Policy changes are being dressed up as savings

9 Dec 04
The CBI has attacked the 'confusing and vague' plans drawn up by Whitehall departments to meet the £21.5bn Gershon efficiency drive and warned of 'serious concerns' that it may fail.

10 December 2004

The CBI has attacked the 'confusing and vague' plans drawn up by Whitehall departments to meet the £21.5bn Gershon efficiency drive and warned of 'serious concerns' that it may fail.

The business leaders' group has analysed the efficiency technical notes drawn up by ministries to set out how they will meet the savings targets outlined for them in July.

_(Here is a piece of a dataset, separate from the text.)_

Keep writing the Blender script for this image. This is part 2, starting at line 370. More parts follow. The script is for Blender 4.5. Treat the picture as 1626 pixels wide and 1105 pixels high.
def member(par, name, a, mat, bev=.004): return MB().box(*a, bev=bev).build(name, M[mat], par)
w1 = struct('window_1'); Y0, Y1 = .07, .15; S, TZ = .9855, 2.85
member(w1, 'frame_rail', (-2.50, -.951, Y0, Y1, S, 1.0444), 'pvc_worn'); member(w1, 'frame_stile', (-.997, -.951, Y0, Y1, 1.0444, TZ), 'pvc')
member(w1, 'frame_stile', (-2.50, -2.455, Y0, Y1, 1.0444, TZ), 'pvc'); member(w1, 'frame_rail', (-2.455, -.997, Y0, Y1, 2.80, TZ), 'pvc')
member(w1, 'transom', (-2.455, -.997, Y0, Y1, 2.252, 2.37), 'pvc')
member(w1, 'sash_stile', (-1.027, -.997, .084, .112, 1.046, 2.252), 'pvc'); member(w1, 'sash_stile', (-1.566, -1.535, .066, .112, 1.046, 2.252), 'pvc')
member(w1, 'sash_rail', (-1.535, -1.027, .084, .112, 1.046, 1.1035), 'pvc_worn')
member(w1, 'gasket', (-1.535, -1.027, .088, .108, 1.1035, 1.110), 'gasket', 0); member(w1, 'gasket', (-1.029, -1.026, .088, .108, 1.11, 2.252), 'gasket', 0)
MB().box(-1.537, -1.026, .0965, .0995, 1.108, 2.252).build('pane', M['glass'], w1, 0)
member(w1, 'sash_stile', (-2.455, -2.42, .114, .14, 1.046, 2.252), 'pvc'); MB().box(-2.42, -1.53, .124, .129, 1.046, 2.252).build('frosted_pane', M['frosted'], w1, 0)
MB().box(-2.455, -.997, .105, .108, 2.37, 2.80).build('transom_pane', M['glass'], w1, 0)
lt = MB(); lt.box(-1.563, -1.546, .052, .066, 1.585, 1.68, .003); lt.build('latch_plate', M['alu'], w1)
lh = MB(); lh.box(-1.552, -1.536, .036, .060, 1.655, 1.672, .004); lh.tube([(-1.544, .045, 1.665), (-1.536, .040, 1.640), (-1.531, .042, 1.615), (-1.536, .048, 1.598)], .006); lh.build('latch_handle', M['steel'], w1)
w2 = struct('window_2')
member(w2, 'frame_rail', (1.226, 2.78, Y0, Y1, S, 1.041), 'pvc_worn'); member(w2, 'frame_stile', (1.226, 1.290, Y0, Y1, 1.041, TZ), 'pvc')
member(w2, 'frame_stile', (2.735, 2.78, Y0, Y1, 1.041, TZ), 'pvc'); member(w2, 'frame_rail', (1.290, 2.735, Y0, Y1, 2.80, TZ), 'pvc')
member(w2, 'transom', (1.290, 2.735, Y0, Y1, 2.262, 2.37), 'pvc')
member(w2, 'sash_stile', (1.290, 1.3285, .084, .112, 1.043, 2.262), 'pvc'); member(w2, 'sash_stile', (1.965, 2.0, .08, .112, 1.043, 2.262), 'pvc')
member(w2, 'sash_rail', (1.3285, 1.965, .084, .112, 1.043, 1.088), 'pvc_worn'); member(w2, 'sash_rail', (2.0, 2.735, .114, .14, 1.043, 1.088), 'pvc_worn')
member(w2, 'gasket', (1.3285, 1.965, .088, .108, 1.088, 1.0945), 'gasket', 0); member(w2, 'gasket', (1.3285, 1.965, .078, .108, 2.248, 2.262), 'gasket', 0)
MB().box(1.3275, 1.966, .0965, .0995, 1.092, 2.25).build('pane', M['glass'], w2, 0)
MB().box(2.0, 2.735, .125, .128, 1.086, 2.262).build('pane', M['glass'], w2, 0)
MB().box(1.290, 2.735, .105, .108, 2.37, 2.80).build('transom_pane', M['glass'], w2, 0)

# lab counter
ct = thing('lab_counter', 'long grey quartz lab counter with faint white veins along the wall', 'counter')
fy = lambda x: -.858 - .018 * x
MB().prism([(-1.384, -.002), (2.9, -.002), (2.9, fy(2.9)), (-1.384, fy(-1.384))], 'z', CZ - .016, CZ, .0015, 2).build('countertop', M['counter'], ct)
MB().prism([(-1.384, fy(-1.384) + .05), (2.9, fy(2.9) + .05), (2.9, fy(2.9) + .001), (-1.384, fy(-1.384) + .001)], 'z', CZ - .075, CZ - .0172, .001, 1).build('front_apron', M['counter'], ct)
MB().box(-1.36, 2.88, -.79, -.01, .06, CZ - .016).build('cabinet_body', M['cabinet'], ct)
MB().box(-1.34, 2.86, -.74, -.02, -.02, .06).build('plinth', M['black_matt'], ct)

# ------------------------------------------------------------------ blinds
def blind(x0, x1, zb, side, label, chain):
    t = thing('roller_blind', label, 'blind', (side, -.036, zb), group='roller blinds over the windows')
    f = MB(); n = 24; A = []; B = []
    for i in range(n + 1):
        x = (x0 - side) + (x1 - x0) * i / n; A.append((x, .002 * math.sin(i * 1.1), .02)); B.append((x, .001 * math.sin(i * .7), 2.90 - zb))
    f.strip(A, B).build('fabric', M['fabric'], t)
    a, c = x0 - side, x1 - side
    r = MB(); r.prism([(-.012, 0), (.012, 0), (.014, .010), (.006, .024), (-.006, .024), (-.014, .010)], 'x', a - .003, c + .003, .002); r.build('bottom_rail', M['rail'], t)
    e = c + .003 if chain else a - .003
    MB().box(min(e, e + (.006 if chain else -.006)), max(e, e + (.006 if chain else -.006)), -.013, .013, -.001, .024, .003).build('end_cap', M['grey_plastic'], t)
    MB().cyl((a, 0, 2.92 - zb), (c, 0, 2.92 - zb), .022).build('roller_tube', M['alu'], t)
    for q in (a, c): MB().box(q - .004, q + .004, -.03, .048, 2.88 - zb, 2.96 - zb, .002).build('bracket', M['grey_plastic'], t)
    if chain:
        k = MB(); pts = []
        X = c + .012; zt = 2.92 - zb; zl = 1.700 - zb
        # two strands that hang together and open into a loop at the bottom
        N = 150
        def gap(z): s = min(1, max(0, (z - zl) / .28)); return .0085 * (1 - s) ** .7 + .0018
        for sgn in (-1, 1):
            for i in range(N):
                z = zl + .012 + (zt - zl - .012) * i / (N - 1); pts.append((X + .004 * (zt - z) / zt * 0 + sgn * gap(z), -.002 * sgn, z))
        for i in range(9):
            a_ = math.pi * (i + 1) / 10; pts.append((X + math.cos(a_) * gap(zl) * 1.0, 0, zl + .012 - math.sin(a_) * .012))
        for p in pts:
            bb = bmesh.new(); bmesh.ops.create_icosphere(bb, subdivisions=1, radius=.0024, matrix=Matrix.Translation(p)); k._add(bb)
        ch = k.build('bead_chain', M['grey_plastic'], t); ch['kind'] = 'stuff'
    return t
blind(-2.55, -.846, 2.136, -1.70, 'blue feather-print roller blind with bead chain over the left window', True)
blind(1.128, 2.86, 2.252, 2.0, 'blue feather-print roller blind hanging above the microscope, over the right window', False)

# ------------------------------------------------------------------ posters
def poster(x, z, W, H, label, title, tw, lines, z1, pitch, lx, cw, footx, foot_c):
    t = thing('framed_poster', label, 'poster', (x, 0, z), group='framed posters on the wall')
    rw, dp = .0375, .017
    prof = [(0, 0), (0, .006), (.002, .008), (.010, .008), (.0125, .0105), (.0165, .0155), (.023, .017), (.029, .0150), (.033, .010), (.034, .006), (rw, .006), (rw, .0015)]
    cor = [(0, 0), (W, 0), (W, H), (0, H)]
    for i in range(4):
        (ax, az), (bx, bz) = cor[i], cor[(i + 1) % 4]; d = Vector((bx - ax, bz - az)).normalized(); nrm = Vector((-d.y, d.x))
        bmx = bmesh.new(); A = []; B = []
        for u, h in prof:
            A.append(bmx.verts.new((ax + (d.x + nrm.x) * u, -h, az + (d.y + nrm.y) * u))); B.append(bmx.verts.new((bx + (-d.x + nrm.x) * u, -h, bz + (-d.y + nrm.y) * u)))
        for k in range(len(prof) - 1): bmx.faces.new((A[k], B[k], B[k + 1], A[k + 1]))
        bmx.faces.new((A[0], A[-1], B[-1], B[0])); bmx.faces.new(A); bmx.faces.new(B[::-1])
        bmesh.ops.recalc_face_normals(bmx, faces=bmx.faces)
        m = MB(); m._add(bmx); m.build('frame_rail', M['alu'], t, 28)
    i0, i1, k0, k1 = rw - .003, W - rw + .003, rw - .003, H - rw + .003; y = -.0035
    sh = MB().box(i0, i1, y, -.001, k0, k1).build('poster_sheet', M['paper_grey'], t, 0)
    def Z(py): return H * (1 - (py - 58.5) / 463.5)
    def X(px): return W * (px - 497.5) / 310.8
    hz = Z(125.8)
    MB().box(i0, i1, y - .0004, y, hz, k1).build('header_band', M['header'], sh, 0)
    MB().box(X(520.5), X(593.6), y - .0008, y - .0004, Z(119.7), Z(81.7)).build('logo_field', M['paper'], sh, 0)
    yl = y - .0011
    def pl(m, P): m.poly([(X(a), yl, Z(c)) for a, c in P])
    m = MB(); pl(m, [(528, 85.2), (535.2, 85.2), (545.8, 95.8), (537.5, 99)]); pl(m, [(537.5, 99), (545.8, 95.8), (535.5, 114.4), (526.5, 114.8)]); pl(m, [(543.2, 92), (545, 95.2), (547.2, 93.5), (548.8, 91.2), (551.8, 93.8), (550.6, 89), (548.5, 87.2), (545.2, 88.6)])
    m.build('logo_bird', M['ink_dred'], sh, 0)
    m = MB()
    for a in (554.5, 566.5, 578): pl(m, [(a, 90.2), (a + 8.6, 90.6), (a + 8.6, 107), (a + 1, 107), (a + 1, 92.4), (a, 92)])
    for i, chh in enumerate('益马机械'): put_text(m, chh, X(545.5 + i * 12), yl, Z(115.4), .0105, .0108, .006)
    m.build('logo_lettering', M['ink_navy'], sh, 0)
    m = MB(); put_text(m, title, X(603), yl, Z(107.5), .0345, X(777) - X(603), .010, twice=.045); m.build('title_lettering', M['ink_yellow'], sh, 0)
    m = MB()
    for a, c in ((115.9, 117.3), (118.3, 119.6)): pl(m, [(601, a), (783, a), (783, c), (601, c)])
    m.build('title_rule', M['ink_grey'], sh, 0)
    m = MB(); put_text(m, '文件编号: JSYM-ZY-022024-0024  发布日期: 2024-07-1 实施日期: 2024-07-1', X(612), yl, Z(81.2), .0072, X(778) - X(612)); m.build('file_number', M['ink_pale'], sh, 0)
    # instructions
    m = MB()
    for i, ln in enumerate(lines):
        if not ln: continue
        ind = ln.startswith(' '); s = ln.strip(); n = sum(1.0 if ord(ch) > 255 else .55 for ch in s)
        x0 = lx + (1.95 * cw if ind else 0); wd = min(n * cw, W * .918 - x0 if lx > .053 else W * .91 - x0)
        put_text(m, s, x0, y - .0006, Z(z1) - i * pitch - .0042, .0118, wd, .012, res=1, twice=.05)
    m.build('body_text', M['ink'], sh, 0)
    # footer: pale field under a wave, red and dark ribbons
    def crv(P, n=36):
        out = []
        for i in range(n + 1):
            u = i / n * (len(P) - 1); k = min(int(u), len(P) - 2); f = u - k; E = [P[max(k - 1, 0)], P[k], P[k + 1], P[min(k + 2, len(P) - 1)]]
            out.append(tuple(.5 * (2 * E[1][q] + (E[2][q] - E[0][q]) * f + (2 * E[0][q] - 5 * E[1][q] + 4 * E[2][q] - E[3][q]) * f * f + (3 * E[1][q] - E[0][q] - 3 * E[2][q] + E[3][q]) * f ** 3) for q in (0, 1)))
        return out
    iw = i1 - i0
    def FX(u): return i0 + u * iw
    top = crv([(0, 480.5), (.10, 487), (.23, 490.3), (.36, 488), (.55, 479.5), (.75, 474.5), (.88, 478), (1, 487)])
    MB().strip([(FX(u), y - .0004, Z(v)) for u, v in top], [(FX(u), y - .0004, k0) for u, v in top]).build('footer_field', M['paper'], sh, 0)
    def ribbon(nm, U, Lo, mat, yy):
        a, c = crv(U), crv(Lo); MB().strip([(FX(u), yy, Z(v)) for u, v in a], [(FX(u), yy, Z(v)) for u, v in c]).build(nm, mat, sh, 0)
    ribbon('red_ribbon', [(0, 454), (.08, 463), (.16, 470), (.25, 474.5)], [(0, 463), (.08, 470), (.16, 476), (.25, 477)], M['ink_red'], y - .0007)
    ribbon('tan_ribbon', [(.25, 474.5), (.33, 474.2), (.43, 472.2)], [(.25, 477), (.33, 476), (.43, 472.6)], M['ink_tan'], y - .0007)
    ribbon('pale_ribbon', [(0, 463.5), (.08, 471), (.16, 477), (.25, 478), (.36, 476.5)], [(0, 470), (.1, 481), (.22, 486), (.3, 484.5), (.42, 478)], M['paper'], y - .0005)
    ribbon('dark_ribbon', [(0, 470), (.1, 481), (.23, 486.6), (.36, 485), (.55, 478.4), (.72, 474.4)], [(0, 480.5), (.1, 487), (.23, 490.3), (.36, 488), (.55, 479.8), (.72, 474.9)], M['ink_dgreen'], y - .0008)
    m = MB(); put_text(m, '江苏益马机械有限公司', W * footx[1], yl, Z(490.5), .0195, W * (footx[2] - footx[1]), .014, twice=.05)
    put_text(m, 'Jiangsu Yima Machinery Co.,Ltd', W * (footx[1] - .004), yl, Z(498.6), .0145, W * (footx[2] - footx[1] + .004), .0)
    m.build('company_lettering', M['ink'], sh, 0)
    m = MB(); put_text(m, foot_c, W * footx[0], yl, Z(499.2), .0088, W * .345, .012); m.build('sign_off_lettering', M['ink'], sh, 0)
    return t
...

It accuses departments of 'dressing up' policy changes as efficiency savings and of failing to provide concrete details of how money will be saved. The organisation is also warning that frontline services may be threatened as a result of departments' plans.

The CBI's analysis, released on December 9, cites the Ministry of Defence's plan to cut the number of attack submarines from ten to eight as an example of a policy decision being presented as a saving.

It also criticises the Home Office for claiming it will save £450m on correctional services through better procurement and reducing the cost of electronic tagging, without explaining how this will be achieved.

John Cridland, the CBI's deputy director general, was even more sceptical about the prospect of achieving the savings that are supposed come from the wider public sector, in particular health and local government.

He said 'worthy intentions and headlines' were pointless and the Gershon agenda was doomed unless there were 'substantive cultural changes' to the way public services operate.

'Although we support what the government is trying to do, there is little or no point in having an efficiency review if all it results in is contentious job cuts, attempts at below-the-radar policy changes and limited plans for how things will actually work in practice,' he added.